No Brasil, as cientistas têm a maioria dos titulos de mestrado, desde 1997, e doutorado, desde 2004. Apesar disso, em relação às bolsas de produtividade, a realidade é outra: elas são menos contempladas com bolsas de produtividade do CNPq, estão sub-representadas nos cargos administrativos de várias universidades e entre os acadêmicos da Academia Brasileira de Ciências. “O franqueamento ao acesso feminino deve ser uma solução política”, defendeu Alice.

Uma questão de educação e vontade política

Outro ponto que merece atenção é a diferença entre homens e mulheres em determinados campos da ciência. Maioria em ciências humanas (59%) e sociais (55%), as cientistas tem menos expressividade nas ciências exatas (36%), principalmente, engenharias e computação (34%). A busca da paridade feminina nessas áreas especificas está ligada a múltiplos fatores: maior influência econômica, acesso a recursos econômicos, produtivos e tecnológicos e um ambiente político favorável. “Além disso, é necessário começar a estimular mais cedo a curiosidade e o relacionamento das meninas com esse objeto”, ressaltou Alice Rangel.
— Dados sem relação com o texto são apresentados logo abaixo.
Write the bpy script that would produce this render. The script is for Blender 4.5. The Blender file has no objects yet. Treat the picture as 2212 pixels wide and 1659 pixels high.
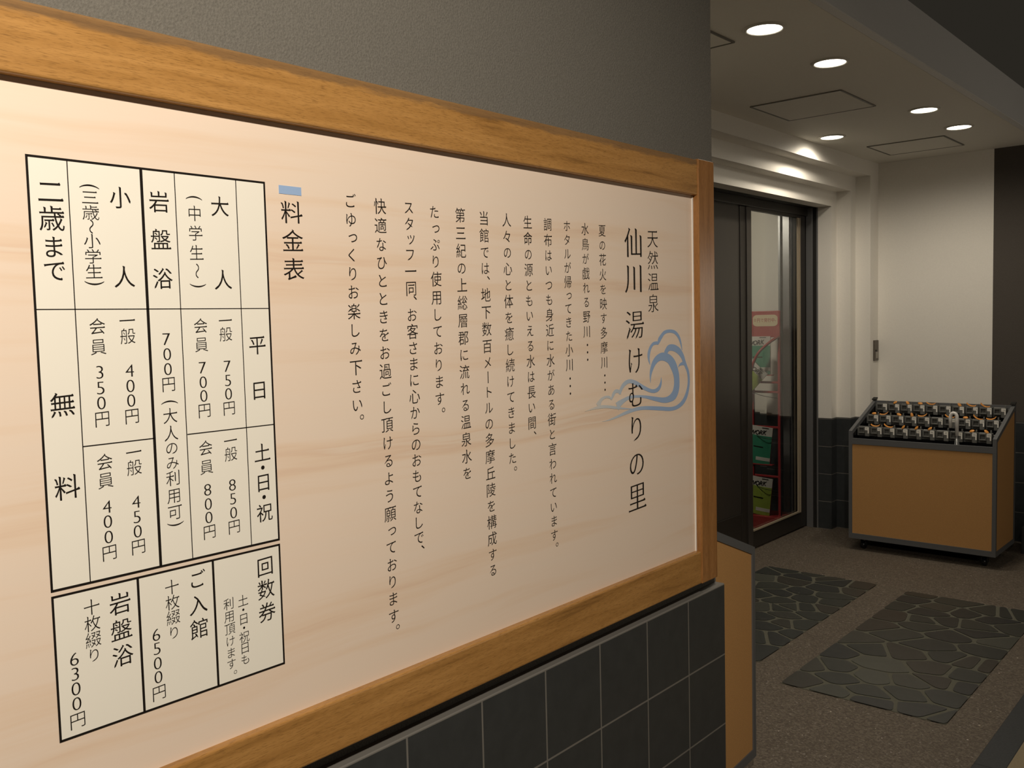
import bpy, bmesh, math, random
from mathutils import Vector, Matrix
random.seed(7)
C = bpy.context.scene.collection
PI = math.pi

# ------------------------------------------------------------------ camera
sc = bpy.context.scene
YAW, PITCH, ROLL = math.radians(41.023), math.radians(-3.8212), math.radians(-1.3991)
fw = Vector((-math.sin(YAW)*math.cos(PITCH), math.cos(YAW)*math.cos(PITCH), math.sin(PITCH)))
rt = Vector((math.cos(YAW), math.sin(YAW), 0)); up = rt.cross(fw)
r2 = rt*math.cos(ROLL) + up*math.sin(ROLL); u2 = up*math.cos(ROLL) - rt*math.sin(ROLL)
cam = bpy.data.cameras.new('camera'); cam.sensor_width = 36; cam.lens = 36*1971.65/2212
cam.clip_start = .02
co = bpy.data.objects.new('camera', cam); C.objects.link(co)
co.matrix_world = Matrix(((r2.x, u2.x, -fw.x, 1.21), (r2.y, u2.y, -fw.y, 0), (r2.z, u2.z, -fw.z, 1.5428), (0, 0, 0, 1)))
sc.camera = co

# ------------------------------------------------------------------ world, lights, exposure
sc.view_settings.view_transform = 'Standard'
sc.view_settings.look = 'None'
sc.view_settings.gamma = 1
sc.view_settings.use_curve_mapping = False
sc.view_settings.exposure = 0
sc.cycles.caustics_reflective = False
sc.cycles.caustics_refractive = False
sc.cycles.sample_clamp_indirect = 4
wd = bpy.data.worlds.new('night'); sc.world = wd; wd.use_nodes = True
wd.node_tree.nodes['Background'].inputs[0].default_value = (1, .88, .68, 1)
wd.node_tree.nodes['Background'].inputs[1].default_value = .021

def lamp(name, kind, loc, power, color, target=None, **kw):
    l = bpy.data.lights.new(name, kind); l.energy = power; l.color = color
    for k, v in kw.items(): setattr(l, k, v)
    o = bpy.data.objects.new(name, l); C.objects.link(o); o.location = loc
    if target is not None:
        o.rotation_euler = (Vector(target) - Vector(loc)).to_track_quat('-Z', 'Y').to_euler()
    return o
WARM = (1, .90, .76)
# lamp under the eaves that lights the sign, and the entrance lamp further along the path
lamp('sign_lamp', 'SPOT', (1.62, -.22, 2.80), 268, WARM, (0, .8, 1.4), spot_size=math.radians(95), spot_blend=.9, shadow_soft_size=.06)
lamp('path_lamp', 'POINT', (2.1, 5.9, 1.7), 16, (1, .89, .74), shadow_soft_size=.22)
lamp('porch_fill', 'POINT', (2.4, 3.1, 1.4), 11, (1, .89, .74), shadow_soft_size=.15)  # added fill that lifts the white end wall and ceiling, no fixture here
lamp('lobby_lamp', 'SPOT', (-2.5, 4.7, 2.5), 46, (1, .9, .72), (-2.0, 6.3, 1.1), spot_size=math.radians(120), spot_blend=.8, shadow_soft_size=.12)

# ------------------------------------------------------------------ helpers
def tag(o, label=None, cat=None, group=None, kind=None):
    if label: o['label'] = label
    if cat: o['category'] = cat
    if group: o['group'] = group
    if kind: o['kind'] = kind
    return o
def thing(name, label, cat, loc=(0, 0, 0), rz=0, group=None):
    o = bpy.data.objects.new(name, None); C.objects.link(o); o.empty_display_size = .1
    o.location = loc; o.rotation_euler = (0, 0, rz)
    return tag(o, label, cat, group)
def obj(name, bm, m, parent=None, smooth=False):
    me = bpy.data.meshes.new(name); bmesh.ops.recalc_face_normals(bm, faces=bm.faces); bm.to_mesh(me); bm.free()
    me.materials.append(m)
    if smooth:
        for p in me.polygons: p.use_smooth = True
    o = bpy.data.objects.new(name, me); C.objects.link(o)
    if parent: o.parent = parent
    return o
def struct(name, bm, m, parent=None, label=None):
    o = obj(name, bm, m, parent)
    if not parent: o['kind'] = 'structure'
    if label: o['label'] = label
    return o
def B(): return bmesh.new()
def box(bm, x0, x1, y0, y1, z0, z1, bev=0, seg=2, mat=None):
    ps = [(x, y, z) for x in (x0, x1) for y in (y0, y1) for z in (z0, z1)]
    v = [bm.verts.new(mat @ Vector(p) if mat else p) for p in ps]
    fs = [bm.faces.new([v[i] for i in q]) for q in ((0, 1, 3, 2), (4, 6, 7, 5), (0, 4, 5, 1), (2, 3, 7, 6), (0, 2, 6, 4), (1, 5, 7, 3))]
    if bev:
        es = list({e for f in fs for e in f.edges})
        bmesh.ops.bevel(bm, geom=es, offset=bev, segments=seg, profile=.5, affect='EDGES')
    return bm
def bx(*a, **k): return box(B(), *a, **k)
def prism(bm, pts, axis, a, b):
    def P(p, t):
        return {'x': (t, p[0], p[1]), 'y': (p[0], t, p[1]), 'z': (p[0], p[1], t)}[axis]
    va = [bm.verts.new(P(p, a)) for p in pts]; vb = [bm.verts.new(P(p, b)) for p in pts]
    bm.faces.new(va); bm.faces.new(vb[::-1])
    n = len(pts)
    for i in range(n): bm.faces.new((va[i], va[(i+1) % n], vb[(i+1) % n], vb[i]))
    return bm
def lathe(bm, prof, n=32, loc=(0, 0, 0), M=None):
    rings = []
    for r, z in prof:
        ring = []
        for i in range(n):
            a = 2*PI*i/n; p = Vector((r*math.cos(a), r*math.sin(a), z))
            if M: p = M @ p
            ring.append(bm.verts.new(p + Vector(loc)))
        rings.append(ring)
    for k in range(len(rings)-1):
        for i in range(n):
            bm.faces.new((rings[k][i], rings[k][(i+1) % n], rings[k+1][(i+1) % n], rings[k+1][i]))
    if prof[0][0] > 1e-5: bm.faces.new(rings[0][::-1])
    if prof[-1][0] > 1e-5: bm.faces.new(rings[-1])
    return bm
def smoothpath(pts, n=6):
    out = []
    P = [Vector(p) for p in pts]
    for i in range(len(P)-1):
        p0 = P[max(i-1, 0)]; p1 = P[i]; p2 = P[i+1]; p3 = P[min(i+2, len(P)-1)]
        for k in range(n):
            t = k/n
            out.append(.5*((2*p1) + (p2-p0)*t + (2*p0-5*p1+4*p2-p3)*t*t + (3*p1-p0-3*p2+p3)*t**3))
    out.append(P[-1]); return out
def tube(bm, pts, r, n=8, cap=True):
    P = [Vector(p) for p in pts]; rings = []; ref = None
    for i, p in enumerate(P):
        t = (P[min(i+1, len(P)-1)] - P[max(i-1, 0)]).normalized()
        if ref is None: ref = t.orthogonal().normalized()
        ref = (ref - t*ref.dot(t)).normalized(); bi = t.cross(ref)
        rr = r(i/(len(P)-1)) if callable(r) else r
        rings.append([bm.verts.new(p + (ref*math.cos(2*PI*k/n) + bi*math.sin(2*PI*k/n))*rr) for k in range(n)])
    for a, b in zip(rings, rings[1:]):
        for k in range(n): bm.faces.new((a[k], a[(k+1) % n], b[(k+1) % n], b[k]))
    if cap: bm.faces.new(rings[0][::-1]); bm.faces.new(rings[-1])
    return bm

# ------------------------------------------------------------------ materials
def mat(name, color, rough=.5, metal=0, spec=.5, **kw):
    m = bpy.data.materials.new(name); m.use_nodes = True
    b = m.node_tree.nodes['Principled BSDF']
    b.inputs['Base Color'].default_value = (*color, 1); b.inputs['Roughness'].default_value = rough
    b.inputs['Metallic'].default_value = metal; b.inputs['Specular IOR Level'].default_value = spec
    for k, v in kw.items(): b.inputs[k.replace('_', ' ')].default_value = v
    return m
class N:
    def __init__(s, m): s.t = m.node_tree; s.b = s.t.nodes['Principled BSDF']
    def n(s, typ, **kw):
        o = s.t.nodes.new(typ)
        for k, v in kw.items():
            if k in ('operation', 'blend_type', 'data_type', 'feature', 'noise_dimensions', 'attribute_name', 'wave_type', 'bands_direction', 'noise_type'): setattr(o, k, v)
            else: o.inputs[k.replace('_', ' ')].default_value = v
        return o
    def l(s, a, b): s.t.links.new(a, b)
    def coords(s, scale=(1, 1, 1)):
        c = s.n('ShaderNodeTexCoord'); mp = s.n('ShaderNodeMapping'); mp.inputs['Scale'].default_value = scale
        s.l(c.outputs['Object'], mp.inputs['Vector']); return mp.outputs['Vector']
    def ramp(s, fac, stops):
        r = s.n('ShaderNodeValToRGB'); e = r.color_ramp.elements
        e[0].position, e[0].color = stops[0][0], (*stops[0][1], 1)
        e[1].position, e[1].color = stops[-1][0], (*stops[-1][1], 1)
        for p, c in stops[1:-1]:
            q = e.new(p); q.color = (*c, 1)
        s.l(fac, r.inputs[0]); return r.outputs[0]
    def noise(s, vec, scale, detail=4, rough=.5, dist=0):
        n = s.n('ShaderNodeTexNoise', Scale=scale, Detail=detail, Roughness=rough, Distortion=dist); s.l(vec, n.inputs['Vector']); return n.outputs['Fac']
    def mix(s, fac, a, b, mode='MIX'):
        n = s.n('ShaderNodeMix', data_type='RGBA', blend_type=mode)
        for v, i in ((fac, 0), (a, 6), (b, 7)):
            if hasattr(v, 'links'): s.l(v, n.inputs[i])
            else: n.inputs[i].default_value = v if i == 0 else (*v, 1)
        return n.outputs[2]
    def math(s, op, a, b=None):
        n = s.n('ShaderNodeMath', operation=op)
        for v, i in ((a, 0), (b, 1)):
            if v is None: continue
            if hasattr(v, 'links'): s.l(v, n.inputs[i])
            else: n.inputs[i].default_value = v
        return n.outputs[0]
    def bump(s, h, strength=.3, dist=.002):
        n = s.n('ShaderNodeBump', Strength=strength, Distance=dist); s.l(h, n.inputs['Height']); s.l(n.outputs[0], s.b.inputs['Normal'])
    def color(s, c): s.l(c, s.b.inputs['Base Color'])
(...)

Mas como avaliar se programas já existentes direcionados às jovens estão dando certo? A professora da Faculdade de Educação da Universidade do Estado do Oregon, Lynn D. Dierking apresentou um estudo que analisou a participação de meninas de seis a 25 anos de idade em seis programas que se propõem a promover o engajamento feminino em atividades relacionadas a STEM (sigla em inglês para ciência, tecnologia, engenharia e matemática). “Encontramos evidências de que, desde que bem construídos, esses programas podem levar a experiências não apenas de curto prazo, mas impactar a vida futura e as escolhas dessas jovens mulheres em relação à carreira, interesses pessoais, além de levá-las a contribuir com a ciência”.

Vulnerabilidade feminina

Outro ponto abordado durante o seminário foi a questão do assédio moral e sexual sofrido pelas cientistas. A professora Denise Gonçalves apresentou um estudo conhecido como Lacan (Levantamento do Ambiente Científico na Astronomia Brasileira), que consultou 133 astrônomos brasileiros em todos os níveis da carreira, 67 homens e 66 mulheres. A mulheres no nível da pós-graduação sofrem 76% dos casos de assédio moral e 44% das pós-doutorandas são as vítimas mais frequentes do assédio sexual. A proposta da pesquisa é estabelecer um ambiente mais saudável para astronomia do Brasil.